Your output must be the lines below from the line containing "Reconstruct this image" to the line containing "rad = math.radians", both lines included, reproduced exactly and without pictures.

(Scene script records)

====

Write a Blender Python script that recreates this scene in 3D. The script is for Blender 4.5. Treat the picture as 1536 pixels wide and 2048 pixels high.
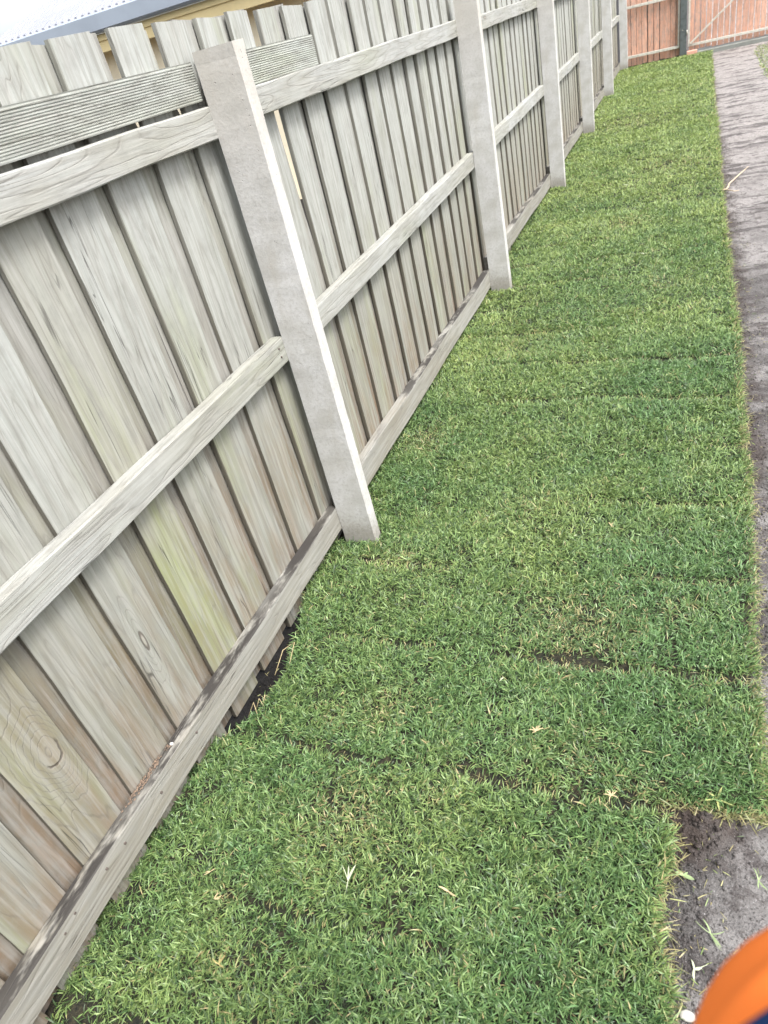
import bpy, bmesh, math, random
import numpy as np
from mathutils import Vector, Matrix
random.seed(7)
rng = np.random.default_rng(11)
R = math.radians
for o in list(bpy.data.objects): bpy.data.objects.remove(o)
sc = bpy.context.scene
C = sc.collection

# ------------------------------------------------------------------ camera
cd = bpy.data.cameras.new('camera'); cam = bpy.data.objects.new('camera', cd); C.objects.link(cam)
sc.camera = cam
cam.matrix_world = Matrix(((0.91997884, -0.02370794, 0.39125039, 0.96219483),
                           (0.32679132, 0.59756924, -0.73220109, 0.0),
                           (-0.21644022, 0.80146674, 0.55749861, 1.3964028),
                           (0, 0, 0, 1)))
cd.sensor_fit = 'VERTICAL'; cd.sensor_height = 36.0
cd.lens = 1394.9255 / 2048 * 36.0
cd.clip_start = 0.02; cd.clip_end = 1000
cd.dof.use_dof = True; cd.dof.focus_distance = 2.2; cd.dof.aperture_fstop = 7.5

# ------------------------------------------------------------------ sky, sun, exposure
SUN_EL, SUN_AZ = 58.0, -114.0          # degrees; azimuth from +Y towards -X is positive here
world = bpy.data.worlds.new('World'); sc.world = world; world.use_nodes = True
nt = world.node_tree; nt.nodes.clear()
out = nt.nodes.new('ShaderNodeOutputWorld'); bg = nt.nodes.new('ShaderNodeBackground')
sky = nt.nodes.new('ShaderNodeTexSky'); sky.sky_type = 'NISHITA'; sky.sun_disc = False
sky.sun_elevation = R(SUN_EL); sky.sun_rotation = R(-SUN_AZ)
sky.air_density = 1.0; sky.dust_density = 5.0; sky.ozone_density = 1.0
hs = nt.nodes.new('ShaderNodeHueSaturation'); hs.inputs['Saturation'].default_value = 0.36
hs.inputs['Value'].default_value = 1.0
bg.inputs['Strength'].default_value = 0.15
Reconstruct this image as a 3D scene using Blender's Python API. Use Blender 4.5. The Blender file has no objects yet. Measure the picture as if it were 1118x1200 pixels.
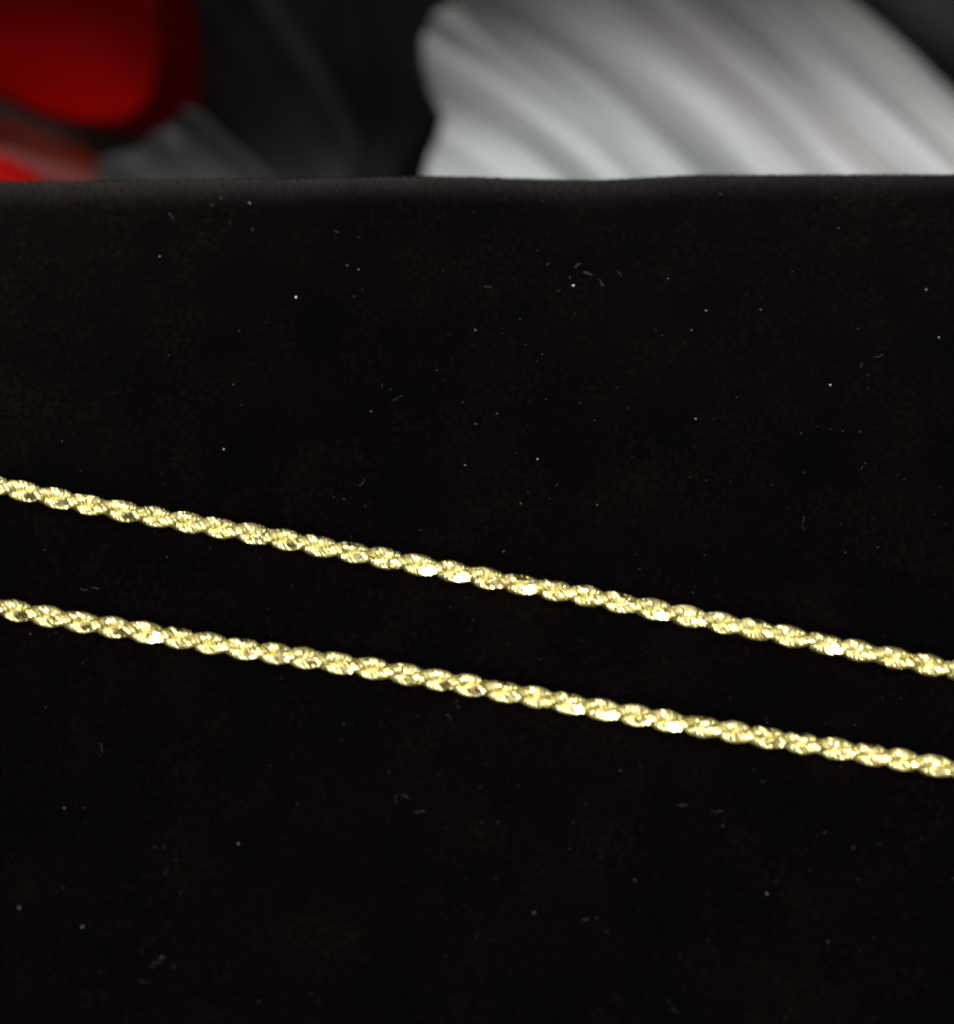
import bpy, bmesh, math, random
from mathutils import Vector, Matrix, noise

random.seed(7)
sc = bpy.context.scene
COL = sc.collection
rad = math.radians

# ------------------------------------------------------------------ camera
PITCH, PAD_TILT = rad(30), rad(35)
FOCUS = Vector((0.0, 0.0, 0.065))            # where the lens axis meets the velvet
DIST = 0.30
PXM = 0.0001                                 # 0.1 mm per photo pixel at the velvet
FWD = Vector((0, math.cos(PITCH), -math.sin(PITCH)))
UP = Vector((0, math.sin(PITCH), math.cos(PITCH)))
RIGHT = Vector((1, 0, 0))
CAM = FOCUS - FWD * DIST
cd = bpy.data.cameras.new("camera")
cam = bpy.data.objects.new("camera", cd); COL.objects.link(cam)
cam.location = CAM
cam.rotation_euler = (math.pi / 2 - PITCH, 0, 0)
cd.sensor_fit = 'HORIZONTAL'; cd.sensor_width = 36.0
cd.lens = 36.0 * DIST / (1118 * PXM)
cd.clip_start, cd.clip_end = 0.01, 20.0
cd.dof.use_dof = True
cd.dof.focus_distance = 0.303
cd.dof.aperture_fstop = cd.lens / 6.2        # about 6 mm opening
cd.dof.aperture_blades = 0
sc.camera = cam

# ------------------------------------------------------------------ world and lamps
w = bpy.data.worlds.new("World"); sc.world = w; w.use_nodes = True
w.node_tree.nodes["Background"].inputs[0].default_value = (1.0, 0.96, 0.90, 1)
w.node_tree.nodes["Background"].inputs[1].default_value = 0.065

def area_lamp(name, loc, target, size, watts, col=(1, 0.965, 0.92), spread=180):
    d = bpy.data.lights.new(name, 'AREA'); d.shape = 'DISK'; d.size = size
    d.energy = watts; d.color = col; d.spread = rad(spread)
    o = bpy.data.objects.new(name, d); COL.objects.link(o)
    o.location = loc
    o.rotation_euler = (Vector(target) - Vector(loc)).to_track_quat('-Z', 'Y').to_euler()
    return o

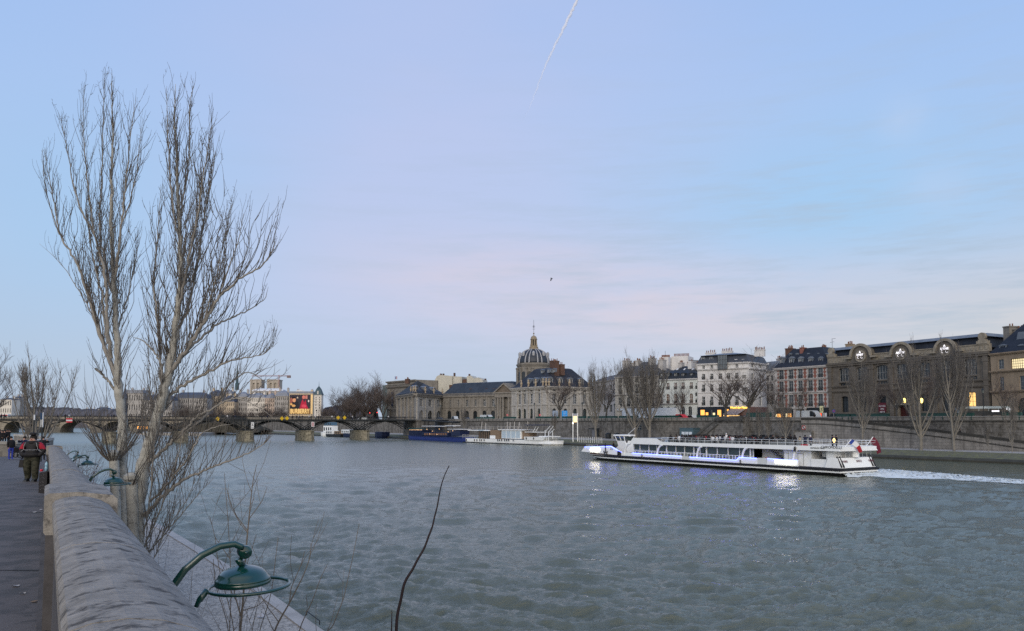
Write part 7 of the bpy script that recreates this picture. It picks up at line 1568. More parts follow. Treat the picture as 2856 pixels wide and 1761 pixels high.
hero('poplar_tree', 'tall bare poplar with pale forked trunk and spreading branches over the river', 24.5, (415, 1700), [
 dict(trunk=1, p=[(398, 1715, 0), (383, 1560, 0), (378, 1459, 0), (392, 1340, 0), (401, 1290, 0), (425, 1210, 0), (446, 1131, 0), (468, 1046, 0), (484, 962, 0), (494, 882, 0), (505, 750, 0), (500, 609, 0), (497, 517, 0), (490, 400, 0), (485, 330, 0), (490, 235, 0)], r=[.3, .28, .26, .23, .2, .17, .155, .14, .12, .1, .075, .06, .045, .03, .02, .006], s=(15, .8, 2.4, .28, .42)),
 dict(p=[(468, 1046, 0), (515, 985, -.3), (563, 909, -.6), (610, 829, -.9), (669, 776, -1.2), (727, 745, -1.3), (754, 718, -1.4), (768, 674, -1.5)], r=[.1, .085, .07, .055, .04, .03, .02, .006], s=(17, .8, 2.6, .05, .4)),
 dict(p=[(515, 985, -.3), (560, 945, 0), (605, 905, .3), (660, 880, .5), (700, 862, .7), (740, 835, .8), (748, 800, .8)], r=[.06, .05, .04, .03, .022, .015, .005], s=(11, .6, 1.8)),
 dict(p=[(428, 1200, 0), (455, 1140, .2), (483, 1094, .3), (536, 1060, .4), (589, 1034, .5), (642, 1007, .6), (695, 996, .7), (735, 990, .8), (775, 955, .9)], r=[.1, .085, .07, .06, .05, .035, .025, .015, .005], s=(20, .5, 1.9, .05, .5)),
 dict(p=[(500, 1215, -.5), (545, 1165, -.6), (589, 1142, -.7), (642, 1112, -.8), (670, 1112, -.9), (700, 1124, -1), (735, 1146, -1.1), (770, 1172, -1.2)], r=[.06, .05, .045, .035, .03, .02, .012, .004], s=(18, .4, 1.4)),
 dict(p=[(405, 1290, 0), (440, 1270, -.2), (500, 1215, -.5), (560, 1175, -.4), (605, 1130, 0), (640, 1068, .3), (690, 1035, .5), (735, 1060, .8), (768, 1100, 1)], r=[.08, .075, .06, .05, .04, .03, .022, .012, .004], s=(17, .4, 1.5)),
 dict(p=[(405, 1440, 0), (452, 1385, -.3), (510, 1338, -.6), (563, 1316, -.9), (632, 1290, -1.1), (695, 1264, -1.3), (735, 1240, -1.4), (764, 1210, -1.5)], r=[.09, .075, .06, .045, .035, .025, .015, .005], s=(16, .4, 1.6, .1, .6)),
 dict(p=[(420, 1400, 0), (470, 1350, -.4), (520, 1285, -.8), (560, 1210, -1.0), (600, 1190, -1.1), (650, 1182, -1.2)], r=[.05, .045, .035, .025, .018, .005], s=(17, .4, 1.5)),
 dict(p=[(446, 1131, 0), (450, 1010, .3), (440, 900, .5), (428, 800, .5), (436, 700, .6), (442, 610, .6), (450, 520, .5)], r=[.06, .05, .045, .035, .025, .015, .005], s=(13, .7, 2.0, .1, .4)),
 dict(p=[(455, 1095, 0), (448, 1010, -.4), (425, 975, -.5), (395, 948, -.6), (372, 940, -.7)], r=[.05, .045, .035, .02, .006], s=(8, .5, 1.5)),
 dict(p=[(484, 962, 0), (530, 840, .5), (555, 720, .8), (570, 600, .9), (590, 500, 1), (600, 420, 1)], r=[.06, .05, .04, .03, .018, .005], s=(15, .7, 2.0, .05, .4)),
 dict(p=[(494, 882, 0), (520, 760, -.5), (540, 660, -.8), (556, 560, -.9), (575, 450, -1), (590, 350, -1), (607, 330, -1)], r=[.05, .045, .035, .025, .018, .01, .004], s=(15, .7, 2.0, .05, .4)),
 dict(p=[(500, 609, 0), (520, 500, .3), (530, 400, .4), (528, 300, .4), (538, 250, .4), (545, 225, .4)], r=[.04, .035, .025, .018, .01, .004], s=(13, .5, 1.4, .05, .4)),
 dict(p=[(505, 700, 0), (480, 560, -.3), (470, 420, -.3), (466, 300, -.4), (465, 240, -.4)], r=[.035, .03, .02, .012, .004], s=(12, .5, 1.4, .1, .35)),
 dict(p=[(563, 909, -.6), (590, 820, -.8), (610, 740, -.9), (630, 650, -1), (650, 560, -1)], r=[.04, .03, .02, .012, .004], s=(12, .6, 1.8)),
 dict(p=[(610, 829, -.9), (640, 740, -1), (668, 660, -1.1), (680, 595, -1.1)], r=[.03, .022, .015, .004], s=(11, .5, 1.5)),
 dict(p=[(400, 1500, 0), (420, 1380, -.5), (428, 1260, -.7), (438, 1150, -.8), (452, 1040, -.8)], r=[.035, .03, .022, .012, .004], s=(9, .6, 1.9, 0, .5)),
 dict(p=[(395, 1540, 0), (440, 1440, -.8), (470, 1360, -1.2), (500, 1260, -1.4), (515, 1180, -1.5)], r=[.035, .03, .022, .012, .004], s=(9, .5, 1.8, 0, .6)),
 dict(p=[(400, 1560, 0), (450, 1500, -.8), (510, 1430, -1.4), (560, 1370, -1.8), (600, 1330, -2)], r=[.03, .025, .02, .012, .004], s=(9, .5, 1.6, 0, .6)),
 dict(p=[(388, 1480, 0), (410, 1330, .5), (425, 1180, .8), (418, 1060, .9), (412, 950, 1)], r=[.035, .03, .022, .015, .004], s=(9, .6, 1.8, 0, .4)),
 dict(p=[(395, 1600, -.3), (430, 1560, -1), (460, 1480, -1.5), (520, 1400, -2.2), (560, 1300, -2.5)], r=[.025, .02, .018, .012, .004], s=(9, .5, 1.5, 0, .6)),
], G1, 3)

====

Correct result
Reconstruct this image as a 3D scene using Blender's Python API. Use Blender 4.5. The Blender file has no objects yet. Measure the picture as if it were 1118x1200 pixels.
import bpy, bmesh, math, random
from mathutils import Vector, Matrix, noise

random.seed(7)
sc = bpy.context.scene
COL = sc.collection
rad = math.radians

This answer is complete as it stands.